New recording of The Jubilee

Theatrical works in the eighteenth-century did not play for continuous ‘runs’ in the manner of modern popular theatre. The key figure is the number of performances in a particular season, making the most successful theatrical work of the British eighteenth century David Garrick’s The Jubilee, with music by Charles Dibdin, which played for 91 performances in the 1769-70 season.

To mark the 250th anniversary of this important musical play, Retrospect Opera has released a recording which includes all the sung music and a good deal of the spoken dialogue. For more information visit:  http://www.retrospectopera.org.uk/CD_SALES/CD_details_Jubilee.html

The Jubilee is a comic representation of Garrick’s Shakespeare ‘Jubilee’ of 1769, a 3-day festival in Stratford-upon-Avon that famously ended up getting washed out, but which achieved unprecedented publicity and represents a milestone in the history of Shakespeare’s reception. It deifies Shakespeare, but at the same time gently pokes fun at the fashion for literary tourism that the festival did so much to promote.

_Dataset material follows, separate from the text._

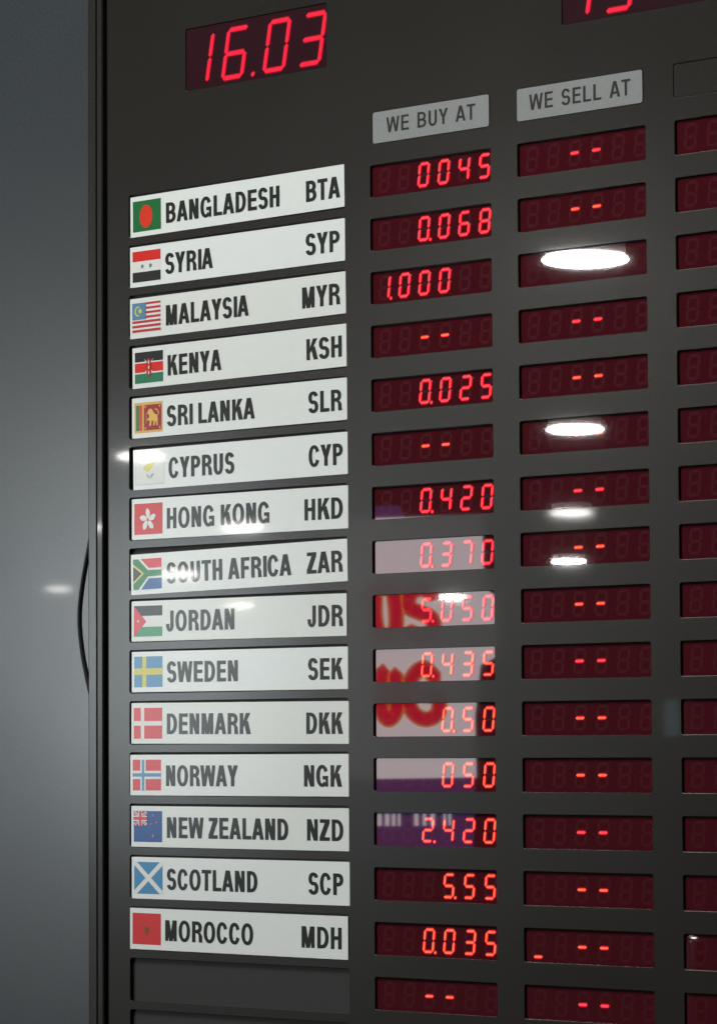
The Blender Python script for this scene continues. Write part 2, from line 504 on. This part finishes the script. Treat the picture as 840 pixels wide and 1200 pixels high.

The central character is an Irishman who has traveled all the way to Stratford to see the Jubilee, but who falls asleep at the wrong time, and misses the grand Shakespeare pageant. Dibdin’s songs are richly melodic and extremely memorable, and several of them, celebrating Shakespeare as a sort of folk hero (‘The lad of all lads was a Warwickshire lad’!), enjoyed a long cultural afterlife. 

The Jubilee should be essential listening for anyone interested in the ‘god of our idolatry’ idea of Shakespeare that Garrick bequeathed to the Romantics, and representations of the Irish on the English stage.

Retrospect Opera is constituted as a charity so all profits from the sale of The Jubilee go directly towards making more such recordings possible.